── DATASET

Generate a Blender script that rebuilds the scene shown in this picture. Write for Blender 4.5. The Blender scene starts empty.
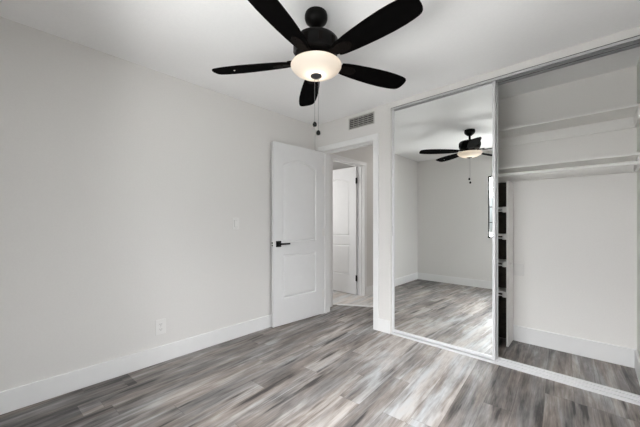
import bpy, bmesh, math, random
from mathutils import Vector, Matrix
random.seed(7)
S = bpy.context.scene
C = S.collection

# ------------------------------------------------------------------ camera
cam_d = bpy.data.cameras.new('camera')
cam_d.sensor_width = 36.0
cam_d.lens = 293.62 / 640 * 36
cam_d.shift_y = (222.4 - 213.5) / 640
cam_d.clip_start = 0.02
cam = bpy.data.objects.new('camera', cam_d)
C.objects.link(cam)
cam.location = (0, 0, 1.152)
cam.rotation_euler = (math.pi / 2, 0, math.radians(42.816))
S.camera = cam

# ------------------------------------------------------------------ world, lights, exposure
S.view_settings.view_transform = 'Standard'
S.view_settings.look = 'None'
S.view_settings.gamma = 1.0
S.view_settings.use_curve_mapping = False
S.view_settings.exposure = 0.0
S.cycles.max_bounces = 14
S.cycles.diffuse_bounces = 8
S.cycles.glossy_bounces = 6

w = bpy.data.worlds.new('sky')
S.world = w
w.use_nodes = True
bg = w.node_tree.nodes['Background']
# pale overcast sky over a duller ground
_wt = w.node_tree
_tc = _wt.nodes.new('ShaderNodeTexCoord')
_sp = _wt.nodes.new('ShaderNodeSeparateXYZ')
_wr = _wt.nodes.new('ShaderNodeValToRGB')
_wr.color_ramp.elements[0].position = 0.47
_wr.color_ramp.elements[0].color = (0.22, 0.215, 0.20, 1)
_wr.color_ramp.elements[1].position = 0.53
_wr.color_ramp.elements[1].color = (0.90, 0.95, 1.0, 1)
_mp = _wt.nodes.new('ShaderNodeMapRange')
_mp.inputs['From Min'].default_value = -1.0
_mp.inputs['From Max'].default_value = 1.0
_wt.links.new(_tc.outputs['Generated'], _sp.inputs[0])
_wt.links.new(_sp.outputs['Z'], _mp.inputs['Value'])
_wt.links.new(_mp.outputs['Result'], _wr.inputs['Fac'])
_wt.links.new(_wr.outputs['Color'], bg.inputs['Color'])
bg.inputs['Strength'].default_value = 1.2


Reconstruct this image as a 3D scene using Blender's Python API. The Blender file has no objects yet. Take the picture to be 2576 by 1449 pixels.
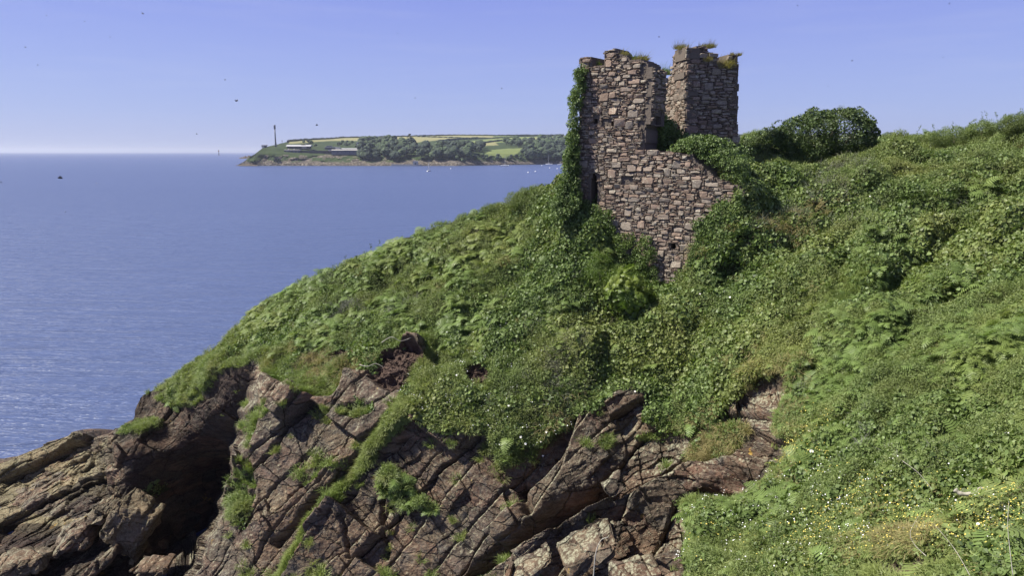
import bpy, bmesh, math, random
import numpy as np
from mathutils import Vector, Matrix, Euler
R = math.radians
rng = np.random.default_rng(7)
random.seed(7)
S = bpy.context.scene
COL = S.collection

# ---------------------------------------------------------------- camera
CAMH = 26.0
PITCH = 10.45
FPX = 1860.0            # focal length in pixels of a 2576 px wide picture
PW, PH = 2576.0, 1449.0
cam_d = bpy.data.cameras.new("camera"); cam = bpy.data.objects.new("camera", cam_d); COL.objects.link(cam)
cam.location = (0, 0, CAMH); cam.rotation_euler = (R(90 - PITCH), 0, 0)
cam_d.sensor_width = 36; cam_d.lens = 36 * FPX / PW
cam_d.clip_start = 0.05; cam_d.clip_end = 60000
S.camera = cam

# ---------------------------------------------------------------- sky, sun, exposure
SUN_DIR = Vector((-0.64, -0.03, 0.77)).normalized()
elev = math.asin(SUN_DIR.z); azim = math.atan2(SUN_DIR.x, SUN_DIR.y)
w = bpy.data.worlds.new("World"); S.world = w; w.use_nodes = True
nt = w.node_tree; nt.nodes.clear()
sky = nt.nodes.new("ShaderNodeTexSky"); sky.sky_type = 'NISHITA'; sky.sun_disc = False
sky.sun_elevation = elev; sky.sun_rotation = azim
sky.altitude = 0; sky.air_density = 1.0; sky.dust_density = 0.6; sky.ozone_density = 3.0
# clear summer haze: a pale band low down going over to periwinkle overhead
tc = nt.nodes.new("ShaderNodeTexCoord"); sxyz = nt.nodes.new("ShaderNodeSeparateXYZ"); nt.links.new(tc.outputs["Generated"], sxyz.inputs[0])
rmp = nt.nodes.new("ShaderNodeValToRGB"); nt.links.new(sxyz.outputs[2], rmp.inputs[0]); els = rmp.color_ramp.elements
for _ in range(4): els.new(0.5)
SK = 1/0.12/1.70
for e, (p_, c_) in zip(els, [(0.0, (0.38, 0.455, 0.77)), (0.05, (0.33, 0.405, 0.78)), (0.12, (0.295, 0.355, 0.78)), (0.19, (0.245, 0.295, 0.77)), (0.34, (0.16, 0.19, 0.55)), (1.0, (0.10, 0.115, 0.27))]): e.position = p_; e.color = (*c_, 1)
vm = nt.nodes.new("ShaderNodeVectorMath"); vm.operation = 'SCALE'; vm.inputs[3].default_value = SK; nt.links.new(rmp.outputs[0], vm.inputs[0])
# a few thin wisps of cloud low in the sky
cmap = nt.nodes.new("ShaderNodeMapping"); cmap.inputs["Scale"].default_value = (5.0, 5.0, 60.0); nt.links.new(tc.outputs["Generated"], cmap.inputs[0])
cno = nt.nodes.new("ShaderNodeTexNoise"); cno.inputs["Scale"].default_value = 1.0; cno.inputs["Detail"].default_value = 5; nt.links.new(cmap.outputs[0], cno.inputs["Vector"])
crp = nt.nodes.new("ShaderNodeValToRGB"); nt.links.new(cno.outputs[0], crp.inputs[0]); crp.color_ramp.elements[0].position = 0.52; crp.color_ramp.elements[1].position = 0.80
crp.color_ramp.elements[0].color = (0, 0, 0, 1); crp.color_ramp.elements[1].color = (0.16, 0.16, 0.16, 1)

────

**REQUIREMENT**
Where a line contains "Blender", copy that line.

**TASK RESULT**
Generate a Blender script that rebuilds the scene shown in this picture. Write for Blender 4.5. The Blender scene starts empty.
Reconstruct this image as a 3D scene using Blender's Python API. The Blender file has no objects yet. Take the picture to be 2576 by 1449 pixels.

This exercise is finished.